As for the incident reports prepared by DOCS’ Inspector General and the State Police, “[i]t has long been recognized that the public interest is served by keeping certain government documents privileged from disclosure” (Lowrance v State of New York, 185 AD2d 268, 268 [2d Dept 1992]; see Cirale v 80 Pine St. Corp., 35 NY2d 113 [1974]). “The hallmark of this privilege is that it is applicable when the public interest would be harmed if the material were to lose its cloak of confidentiality” (Cirale v 80 Pine St. Corp., 35 NY2d 113, supra at 117). The privilege is a qualified one, applicable depending on whether “the State’s interest in maintaining the integrity of its internal investigations and protecting the confidentiality of sources who provide sensitive information within a prison context, outweighs any interest of the claimant in seeking access to the file” [citations omitted] (Lowrance v State of New York, 185 AD2d 268, supra at 269).

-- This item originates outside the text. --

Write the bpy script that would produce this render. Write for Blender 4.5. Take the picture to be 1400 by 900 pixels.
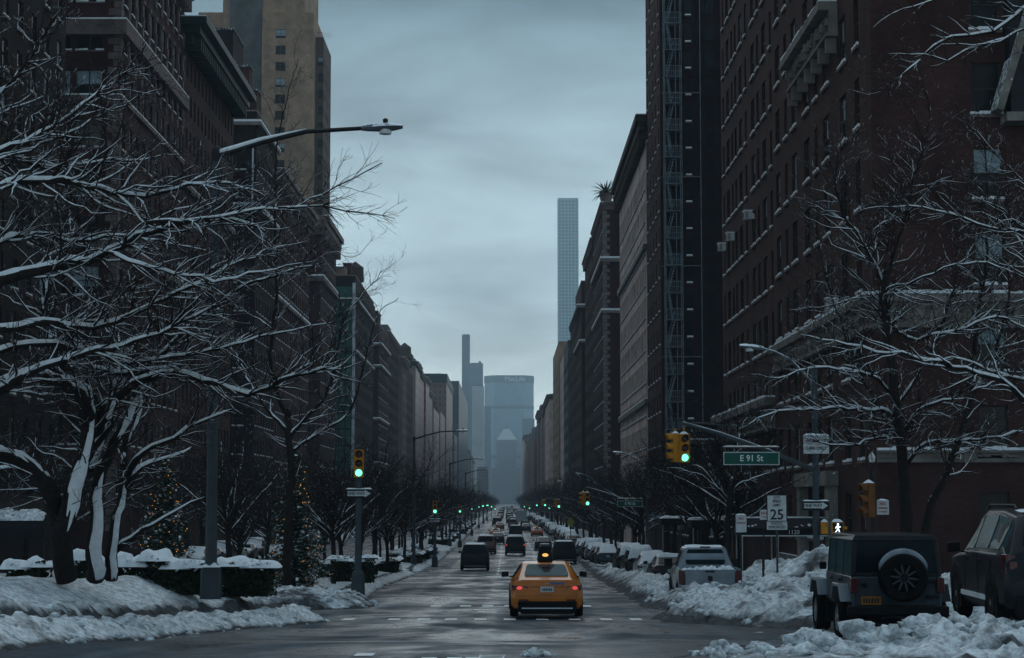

The Court finds that Claimant has established a sufficient basis to justify a review, in camera, of the Inspector General and State Police incident reports regarding the subject incident to determine if there is evidence that is material and relevant to the causes of action asserted herein.

The Court next turns to Claimant’s request for an order unsealing “the criminal records along with the district attorney’s records.” As stated above, the Claim alleges Defendant was negligent in the hiring, training, supervision and control of the nurse. Claimant has failed to establish the relevance of “criminal records along with the district attorney’s records” to the causes of action asserted in the Claim. In addition, district attorneys are local officials, not State officials, and there is no indication that any district attorney was put on notice of this Motion. Therefore, that portion of Claimant’s Motion is denied.

The State’s Cross-Motion for a protective order is denied.

As set forth herein, Claimant’s Motion to compel discovery is granted in part and denied in part. It is ORDERED that Defendant is to provide the Court, for purposes of an in-camera inspection, copies of the nurse’s personnel file, including his employment, psychiatric and mental health records, as well as any incident reports prepared by the State Police and/or the DOCS Inspector General within forty-five (45) days of the date this Decision and Order is filed in the Office of the Clerk of the Court of Claims.

Claimant also seeks an order extending his time to serve and file a Note of Issue and Certificate of Readiness. Pursuant to the Court’s Preliminary Conference Order, dated March 5, 2007, discovery was to have been completed and Claimant was to have served and filed a Note of Issue and Certificate of Readiness on or before December 31, 2007. In light of the motion to compel, and the fact that discovery is still ongoing, the Court hereby extends the time to complete discovery and for Claimant to serve and file a Note of Issue and Certificate of Readiness to December 31, 2008.


May 9, 2008
Albany, New York

HON. CHRISTOPHER J. MCCARTHY
Judge of the Court of Claims


The following papers were read and considered by the Court on Claimant’s motion and the State’s cross-motion:

Papers Numbered


Notice of Motion, Affirmation of

Good Faith, Affirmation in Support
and Exhibits Attached 1


Notice of Cross-Motion and
Affirmation in Support 2

Affirmation in Opposition to Cross-Motion 3



[1].The Court notes that Ex. C is labeled “Claimant’s Combined Demands for Discovery.”
[2].Defense Counsel asserts in his Affirmation that the response is attached thereto as Exhibit A; however, it was not attached to the copy received by the Court. The Court also notes that ¶ 4 appears to include a verbatim recitation of Defendant’s answers from its Response to Combined Discovery Demands, filed with the Court on April 27, 2007, in which Defendant asserted a privilege. In some instances, the asserted defense explicitly relies upon Public Officers Law Article 6-A, the Personal Privacy Protection Law. In other cases, the Affirmation is not explicit, but the privilege appears to be premised upon Civil Rights Law § 50-a.